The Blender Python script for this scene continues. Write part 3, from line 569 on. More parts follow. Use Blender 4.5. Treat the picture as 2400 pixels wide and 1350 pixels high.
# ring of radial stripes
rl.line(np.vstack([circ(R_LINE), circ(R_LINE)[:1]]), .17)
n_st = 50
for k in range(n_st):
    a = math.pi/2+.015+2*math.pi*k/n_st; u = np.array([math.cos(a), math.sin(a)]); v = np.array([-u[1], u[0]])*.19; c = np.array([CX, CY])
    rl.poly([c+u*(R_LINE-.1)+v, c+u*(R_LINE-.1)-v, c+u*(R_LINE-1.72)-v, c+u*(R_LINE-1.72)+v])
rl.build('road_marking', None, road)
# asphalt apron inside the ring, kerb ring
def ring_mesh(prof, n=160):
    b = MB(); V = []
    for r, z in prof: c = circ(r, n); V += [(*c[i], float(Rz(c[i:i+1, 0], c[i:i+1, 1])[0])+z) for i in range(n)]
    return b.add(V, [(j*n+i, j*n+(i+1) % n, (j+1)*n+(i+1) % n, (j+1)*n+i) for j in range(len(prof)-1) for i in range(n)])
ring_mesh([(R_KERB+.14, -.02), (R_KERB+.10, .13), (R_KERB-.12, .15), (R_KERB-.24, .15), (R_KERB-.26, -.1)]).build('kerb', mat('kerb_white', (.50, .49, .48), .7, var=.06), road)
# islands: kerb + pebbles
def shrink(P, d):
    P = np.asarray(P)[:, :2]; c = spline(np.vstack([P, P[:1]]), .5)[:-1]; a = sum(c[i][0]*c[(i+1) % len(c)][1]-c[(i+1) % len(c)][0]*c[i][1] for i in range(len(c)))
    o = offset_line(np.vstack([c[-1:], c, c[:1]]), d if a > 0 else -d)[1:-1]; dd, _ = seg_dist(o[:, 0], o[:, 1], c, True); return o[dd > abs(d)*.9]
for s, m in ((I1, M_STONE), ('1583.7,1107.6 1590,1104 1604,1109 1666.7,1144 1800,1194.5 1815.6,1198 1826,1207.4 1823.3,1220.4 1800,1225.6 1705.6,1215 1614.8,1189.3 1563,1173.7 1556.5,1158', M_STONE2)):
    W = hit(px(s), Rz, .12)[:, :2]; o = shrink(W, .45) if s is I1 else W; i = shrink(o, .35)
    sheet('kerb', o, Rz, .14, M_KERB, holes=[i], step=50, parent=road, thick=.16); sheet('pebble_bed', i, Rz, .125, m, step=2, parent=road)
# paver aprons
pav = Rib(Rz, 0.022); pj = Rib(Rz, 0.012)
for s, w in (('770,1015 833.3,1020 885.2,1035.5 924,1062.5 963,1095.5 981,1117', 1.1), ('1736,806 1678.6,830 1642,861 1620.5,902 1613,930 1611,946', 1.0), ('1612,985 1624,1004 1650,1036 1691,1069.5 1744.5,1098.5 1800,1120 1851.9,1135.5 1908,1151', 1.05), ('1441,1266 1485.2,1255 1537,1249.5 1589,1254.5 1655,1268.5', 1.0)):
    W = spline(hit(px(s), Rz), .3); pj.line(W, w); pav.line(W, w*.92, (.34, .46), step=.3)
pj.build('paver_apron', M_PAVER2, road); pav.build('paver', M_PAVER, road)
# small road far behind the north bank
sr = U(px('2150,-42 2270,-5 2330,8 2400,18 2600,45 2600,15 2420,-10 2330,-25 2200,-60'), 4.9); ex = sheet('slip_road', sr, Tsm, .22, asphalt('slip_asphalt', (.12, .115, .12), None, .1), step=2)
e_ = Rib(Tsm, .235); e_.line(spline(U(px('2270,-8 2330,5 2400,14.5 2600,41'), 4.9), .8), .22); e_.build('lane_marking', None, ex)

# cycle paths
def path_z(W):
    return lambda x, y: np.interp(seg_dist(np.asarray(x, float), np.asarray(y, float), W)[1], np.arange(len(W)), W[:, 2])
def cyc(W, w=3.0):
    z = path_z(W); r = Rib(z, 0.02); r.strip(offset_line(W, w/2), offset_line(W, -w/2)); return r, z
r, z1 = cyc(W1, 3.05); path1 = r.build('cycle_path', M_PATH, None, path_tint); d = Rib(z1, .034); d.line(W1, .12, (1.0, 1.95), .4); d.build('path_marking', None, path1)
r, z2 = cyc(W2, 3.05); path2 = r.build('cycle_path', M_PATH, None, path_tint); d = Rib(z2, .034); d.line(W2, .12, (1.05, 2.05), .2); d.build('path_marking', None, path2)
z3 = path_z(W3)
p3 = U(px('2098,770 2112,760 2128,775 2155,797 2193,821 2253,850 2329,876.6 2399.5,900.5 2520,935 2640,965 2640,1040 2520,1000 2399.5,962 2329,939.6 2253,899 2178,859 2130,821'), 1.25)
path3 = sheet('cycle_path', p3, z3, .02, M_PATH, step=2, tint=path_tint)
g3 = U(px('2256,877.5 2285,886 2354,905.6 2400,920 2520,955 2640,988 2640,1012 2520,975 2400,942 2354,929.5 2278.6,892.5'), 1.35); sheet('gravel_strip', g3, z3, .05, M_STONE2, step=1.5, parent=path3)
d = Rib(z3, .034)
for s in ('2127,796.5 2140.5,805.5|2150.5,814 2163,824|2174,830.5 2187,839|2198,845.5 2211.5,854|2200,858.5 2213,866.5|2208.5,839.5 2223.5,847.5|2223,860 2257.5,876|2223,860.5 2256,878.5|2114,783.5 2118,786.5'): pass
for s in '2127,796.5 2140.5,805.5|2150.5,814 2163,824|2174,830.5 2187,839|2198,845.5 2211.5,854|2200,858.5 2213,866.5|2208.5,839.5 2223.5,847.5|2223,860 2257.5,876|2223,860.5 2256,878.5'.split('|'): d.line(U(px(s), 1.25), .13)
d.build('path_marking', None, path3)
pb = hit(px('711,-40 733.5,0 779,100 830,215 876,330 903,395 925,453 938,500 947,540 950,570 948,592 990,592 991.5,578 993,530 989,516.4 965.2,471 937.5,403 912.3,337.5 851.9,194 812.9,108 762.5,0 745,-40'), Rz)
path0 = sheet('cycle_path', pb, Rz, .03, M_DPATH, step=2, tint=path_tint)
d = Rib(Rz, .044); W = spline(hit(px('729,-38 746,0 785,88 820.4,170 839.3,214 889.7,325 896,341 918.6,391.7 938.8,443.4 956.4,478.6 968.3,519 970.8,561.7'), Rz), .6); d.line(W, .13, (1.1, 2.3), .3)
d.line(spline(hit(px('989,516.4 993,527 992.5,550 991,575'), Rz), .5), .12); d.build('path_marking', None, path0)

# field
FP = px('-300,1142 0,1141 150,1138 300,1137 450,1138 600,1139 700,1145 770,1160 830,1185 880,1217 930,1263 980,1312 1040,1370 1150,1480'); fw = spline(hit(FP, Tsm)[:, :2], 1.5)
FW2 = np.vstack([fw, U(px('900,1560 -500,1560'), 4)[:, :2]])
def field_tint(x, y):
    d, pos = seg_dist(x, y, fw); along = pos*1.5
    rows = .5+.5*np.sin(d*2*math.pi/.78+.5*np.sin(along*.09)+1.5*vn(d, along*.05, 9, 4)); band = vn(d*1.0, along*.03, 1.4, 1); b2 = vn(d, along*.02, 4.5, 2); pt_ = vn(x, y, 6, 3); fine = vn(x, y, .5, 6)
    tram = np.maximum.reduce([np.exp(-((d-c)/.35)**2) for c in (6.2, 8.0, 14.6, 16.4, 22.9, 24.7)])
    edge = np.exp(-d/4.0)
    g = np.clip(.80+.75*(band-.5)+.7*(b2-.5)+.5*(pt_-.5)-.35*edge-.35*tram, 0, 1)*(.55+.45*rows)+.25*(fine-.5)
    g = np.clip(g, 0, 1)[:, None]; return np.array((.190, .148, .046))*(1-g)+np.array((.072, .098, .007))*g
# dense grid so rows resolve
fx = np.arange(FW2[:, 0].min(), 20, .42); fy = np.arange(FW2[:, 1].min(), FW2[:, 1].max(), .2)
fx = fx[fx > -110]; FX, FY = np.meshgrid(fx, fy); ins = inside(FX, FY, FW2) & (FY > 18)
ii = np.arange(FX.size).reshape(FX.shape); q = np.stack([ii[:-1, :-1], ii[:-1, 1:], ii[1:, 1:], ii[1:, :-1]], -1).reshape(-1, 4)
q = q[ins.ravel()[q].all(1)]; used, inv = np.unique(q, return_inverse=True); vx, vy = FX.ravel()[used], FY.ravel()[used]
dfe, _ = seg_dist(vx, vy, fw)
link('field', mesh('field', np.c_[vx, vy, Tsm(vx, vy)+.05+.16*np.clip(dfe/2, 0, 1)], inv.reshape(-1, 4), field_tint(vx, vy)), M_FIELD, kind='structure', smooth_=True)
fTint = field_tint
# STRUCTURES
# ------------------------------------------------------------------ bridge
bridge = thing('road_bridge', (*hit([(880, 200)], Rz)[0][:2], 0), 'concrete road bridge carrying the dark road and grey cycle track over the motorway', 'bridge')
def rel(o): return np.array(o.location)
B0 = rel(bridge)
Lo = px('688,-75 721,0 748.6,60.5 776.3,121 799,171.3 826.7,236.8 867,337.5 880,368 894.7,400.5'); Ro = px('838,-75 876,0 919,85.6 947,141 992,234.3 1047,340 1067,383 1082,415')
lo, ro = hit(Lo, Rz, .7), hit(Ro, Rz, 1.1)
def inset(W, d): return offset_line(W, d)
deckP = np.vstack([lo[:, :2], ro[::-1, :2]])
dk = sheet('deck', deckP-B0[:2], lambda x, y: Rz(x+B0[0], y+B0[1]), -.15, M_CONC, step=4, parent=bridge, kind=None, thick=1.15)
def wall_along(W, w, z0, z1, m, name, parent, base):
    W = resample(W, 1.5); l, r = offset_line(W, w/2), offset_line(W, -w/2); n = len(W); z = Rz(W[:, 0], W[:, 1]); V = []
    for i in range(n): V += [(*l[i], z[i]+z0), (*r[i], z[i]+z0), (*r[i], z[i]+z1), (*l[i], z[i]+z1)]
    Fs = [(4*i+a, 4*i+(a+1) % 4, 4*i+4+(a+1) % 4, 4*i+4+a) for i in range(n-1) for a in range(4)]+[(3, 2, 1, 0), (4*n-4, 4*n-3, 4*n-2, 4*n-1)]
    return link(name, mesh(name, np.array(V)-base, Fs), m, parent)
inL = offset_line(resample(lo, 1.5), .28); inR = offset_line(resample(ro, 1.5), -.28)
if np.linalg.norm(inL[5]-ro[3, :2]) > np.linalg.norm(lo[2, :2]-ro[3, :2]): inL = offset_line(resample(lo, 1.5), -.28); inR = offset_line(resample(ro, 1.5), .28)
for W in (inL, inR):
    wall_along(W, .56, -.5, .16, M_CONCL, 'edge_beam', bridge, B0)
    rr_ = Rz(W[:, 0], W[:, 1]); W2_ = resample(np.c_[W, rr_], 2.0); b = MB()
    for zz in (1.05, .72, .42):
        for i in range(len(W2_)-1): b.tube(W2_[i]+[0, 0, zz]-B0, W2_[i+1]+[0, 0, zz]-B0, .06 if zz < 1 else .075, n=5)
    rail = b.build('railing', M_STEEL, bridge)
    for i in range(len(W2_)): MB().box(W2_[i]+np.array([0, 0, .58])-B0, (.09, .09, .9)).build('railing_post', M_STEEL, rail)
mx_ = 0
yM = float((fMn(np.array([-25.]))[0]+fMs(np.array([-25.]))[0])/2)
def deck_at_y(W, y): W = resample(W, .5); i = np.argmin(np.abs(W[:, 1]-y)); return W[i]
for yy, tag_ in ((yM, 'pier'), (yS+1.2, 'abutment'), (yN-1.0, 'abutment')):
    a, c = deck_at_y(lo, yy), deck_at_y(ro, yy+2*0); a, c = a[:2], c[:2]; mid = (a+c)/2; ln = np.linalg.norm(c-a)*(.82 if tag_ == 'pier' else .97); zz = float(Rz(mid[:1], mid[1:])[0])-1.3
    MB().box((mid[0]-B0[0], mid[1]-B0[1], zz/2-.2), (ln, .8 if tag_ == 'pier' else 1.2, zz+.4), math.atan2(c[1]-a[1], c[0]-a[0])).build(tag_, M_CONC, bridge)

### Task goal
Which lines above run from the one containing "M_PATH, step=2, tint=path_tint)" down to the one containing "d.line(spline(hit(px('989,516.4 993,527 992.5,550"? Repeat exactly those, both ends included, and nothing else.

### The output
path3 = sheet('cycle_path', p3, z3, .02, M_PATH, step=2, tint=path_tint)
g3 = U(px('2256,877.5 2285,886 2354,905.6 2400,920 2520,955 2640,988 2640,1012 2520,975 2400,942 2354,929.5 2278.6,892.5'), 1.35); sheet('gravel_strip', g3, z3, .05, M_STONE2, step=1.5, parent=path3)
d = Rib(z3, .034)
for s in ('2127,796.5 2140.5,805.5|2150.5,814 2163,824|2174,830.5 2187,839|2198,845.5 2211.5,854|2200,858.5 2213,866.5|2208.5,839.5 2223.5,847.5|2223,860 2257.5,876|2223,860.5 2256,878.5|2114,783.5 2118,786.5'): pass
for s in '2127,796.5 2140.5,805.5|2150.5,814 2163,824|2174,830.5 2187,839|2198,845.5 2211.5,854|2200,858.5 2213,866.5|2208.5,839.5 2223.5,847.5|2223,860 2257.5,876|2223,860.5 2256,878.5'.split('|'): d.line(U(px(s), 1.25), .13)
d.build('path_marking', None, path3)
pb = hit(px('711,-40 733.5,0 779,100 830,215 876,330 903,395 925,453 938,500 947,540 950,570 948,592 990,592 991.5,578 993,530 989,516.4 965.2,471 937.5,403 912.3,337.5 851.9,194 812.9,108 762.5,0 745,-40'), Rz)
path0 = sheet('cycle_path', pb, Rz, .03, M_DPATH, step=2, tint=path_tint)
d = Rib(Rz, .044); W = spline(hit(px('729,-38 746,0 785,88 820.4,170 839.3,214 889.7,325 896,341 918.6,391.7 938.8,443.4 956.4,478.6 968.3,519 970.8,561.7'), Rz), .6); d.line(W, .13, (1.1, 2.3), .3)
d.line(spline(hit(px('989,516.4 993,527 992.5,550 991,575'), Rz), .5), .12); d.build('path_marking', None, path0)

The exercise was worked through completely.